The talks center on a deal that would fold Time Warner's AOL Internet unit into Yahoo, these people said, though they still consider a Yahoo purchase by Microsoft as the most likely outcome.

• The News: Yahoo and Time Warner have stepped up talks to create an alternative to Microsoft's unsolicited offer for Yahoo, people familiar with the matter said.

• Background: Yahoo and Time Warner had an earlier round of discussions, but talks intensified recently after Yahoo asked for a proposal it could take to Yahoo directors.

• Next Step: If a March 14 deadline holds, any Yahoo and Microsoft talks would likely occur over this weekend.

The Time Warner talks have stepped up as Yahoo tries to nail down its alternatives to Microsoft's Feb. 1 offer, which Yahoo rejected as undervaluing it. The scenario under discussion would involve folding AOL into Yahoo with Time Warner taking a sizable minority stake in the combined entity, say the people familiar with the matter.

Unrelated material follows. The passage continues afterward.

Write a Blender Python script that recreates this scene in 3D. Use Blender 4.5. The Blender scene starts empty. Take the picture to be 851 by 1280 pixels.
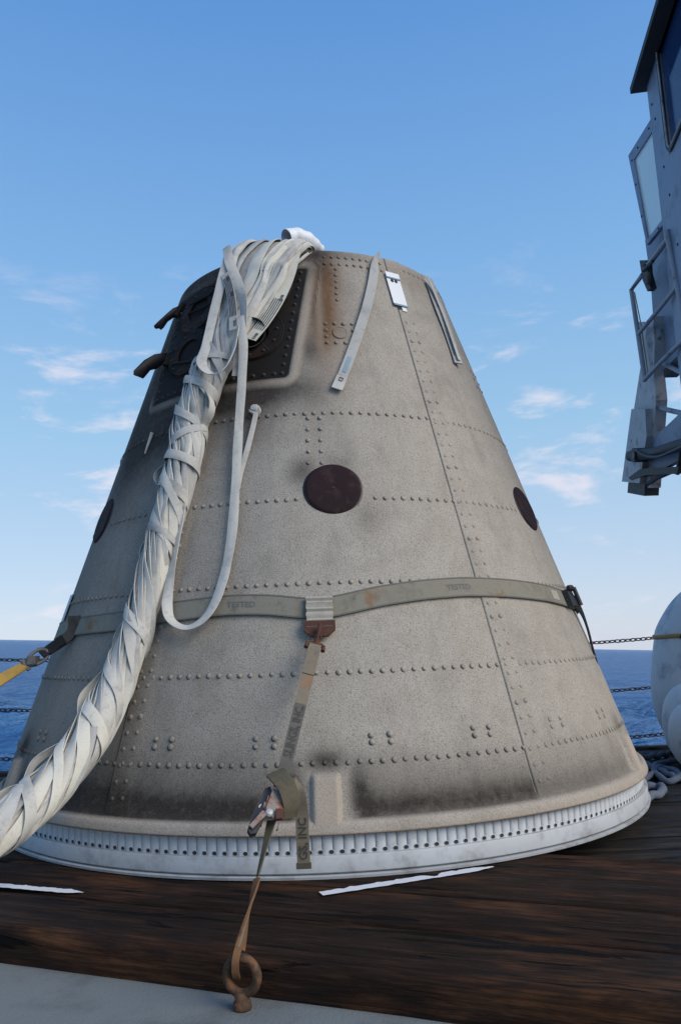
import bpy, bmesh, math, random
import numpy as np
from mathutils import Vector, Matrix, noise as mnoise
random.seed(7)
R = math.radians
scene = bpy.context.scene
col = scene.collection

# ------------------------------------------------------------------ camera
FPX = 975.0
CAM = np.array([0.0, -4.84, 0.844])
yaw, pit, rol = R(1.73), R(9.70), R(-2.07)
cw = np.array([math.sin(yaw)*math.cos(pit), math.cos(yaw)*math.cos(pit), math.sin(pit)])
cr0 = np.array([math.cos(yaw), -math.sin(yaw), 0.0])
cu0 = np.cross(cr0, cw)
cr = math.cos(rol)*cr0 + math.sin(rol)*cu0
cu = -math.sin(rol)*cr0 + math.cos(rol)*cu0
cd = bpy.data.cameras.new('camera')
cam = bpy.data.objects.new('camera', cd)
col.objects.link(cam)
m = Matrix.Identity(4)
for i in range(3):
    m[i][0], m[i][1], m[i][2], m[i][3] = cr[i], cu[i], -cw[i], CAM[i]
cam.matrix_world = m
cd.sensor_fit = 'HORIZONTAL'; cd.sensor_width = 36.0; cd.lens = 36.0*FPX/851.0
cd.clip_start = 0.05; cd.clip_end = 60000
scene.camera = cam

# ------------------------------------------------------------------ sky, sun, exposure
SUN_EL, SUN_AZ = 35.0, 125.0           # azimuth clockwise from +Y (the view direction)
world = bpy.data.worlds.new('World'); scene.world = world; world.use_nodes = True
wn = world.node_tree; wn.nodes.clear(); WL = wn.links
def wnode(t, **k):
    n = wn.nodes.new(t)
    for a, b in k.items(): setattr(n, a, b)
    return n
wo = wnode('ShaderNodeOutputWorld'); bg = wnode('ShaderNodeBackground')
sky = wnode('ShaderNodeTexSky'); sky.sky_type = 'NISHITA'; sky.sun_disc = False
sky.sun_elevation = R(SUN_EL); sky.sun_rotation = R(SUN_AZ)
sky.altitude = 0; sky.air_density = 1.0; sky.dust_density = 0.3; sky.ozone_density = 3.0
tc = wnode('ShaderNodeTexCoord')
# thin scattered clouds in a low belt all round the horizon
mp = wnode('ShaderNodeMapping'); mp.inputs['Scale'].default_value = (3.0, 3.0, 9.0)
mp.inputs['Location'].default_value = (1.3, 0.7, 0.9)
WL.new(tc.outputs['Generated'], mp.inputs['Vector'])
n1 = wnode('ShaderNodeTexNoise'); n1.inputs['Scale'].default_value = 2.2; n1.inputs['Detail'].default_value = 9
n1.inputs['Roughness'].default_value = 0.58; n1.inputs['Distortion'].default_value = 0.25
WL.new(mp.outputs['Vector'], n1.inputs['Vector'])
cr1 = wnode('ShaderNodeMapRange'); cr1.interpolation_type = 'SMOOTHSTEP'
cr1.inputs['From Min'].default_value = 0.555; cr1.inputs['From Max'].default_value = 0.73
WL.new(n1.outputs['Fac'], cr1.inputs['Value'])
sp = wnode('ShaderNodeSeparateXYZ'); WL.new(tc.outputs['Generated'], sp.inputs['Vector'])
lo = wnode('ShaderNodeMapRange'); lo.interpolation_type = 'SMOOTHSTEP'
lo.inputs['From Min'].default_value = 0.50; lo.inputs['From Max'].default_value = 0.30
WL.new(sp.outputs['Z'], lo.inputs['Value'])
mu = wnode('ShaderNodeMath', operation='MULTIPLY'); WL.new(cr1.outputs['Result'], mu.inputs[0]); WL.new(lo.outputs['Result'], mu.inputs[1])
mu2 = wnode('ShaderNodeMath', operation='MULTIPLY'); WL.new(mu.outputs[0], mu2.inputs[0]); mu2.inputs[1].default_value = 0.66
mx = wnode('ShaderNodeMix', data_type='RGBA'); WL.new(mu2.outputs[0], mx.inputs['Factor'])
hs = wnode('ShaderNodeHueSaturation'); hs.inputs['Saturation'].default_value = 1.06; hs.inputs['Value'].default_value = 1.16
WL.new(sky.outputs['Color'], hs.inputs['Color'])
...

They say that Yahoo and Time Warner had an earlier round of discussions, but talks intensified recently after Yahoo went back to Time Warner to ask for a proposal that it could take to Yahoo directors. Time Warner is putting the finishing touches on that proposal now. The people familiar with the matter say that the companies estimate about $1 billion in cost savings annually.

The discussions, which have included contact between Time Warner Chief Executive Jeffrey Bewkes and Yahoo CEO Jerry Yang, are driven at least partly by the idea that uniting Yahoo and AOL, including its Advertising.com business, would create an online advertising powerhouse. Outsourcing Yahoo's search advertising to Google Inc., which handles some of AOL's search advertising and has a minority AOL stake, is not currently part of the discussions, the people familiar with the matter say.

News Corp. and Yahoo, which have been discussing a deal whereby News Corp. would gain a stake in Yahoo in exchange for selling it MySpace and some other Web sites, separately continue to talk about a possible deal, according to people familiar with the matter. These people say such discussions are already advanced, but still considered less likely than a Microsoft purchase of Yahoo. (News Corp. owns Dow Jones & Co., publisher of The Wall Street Journal.)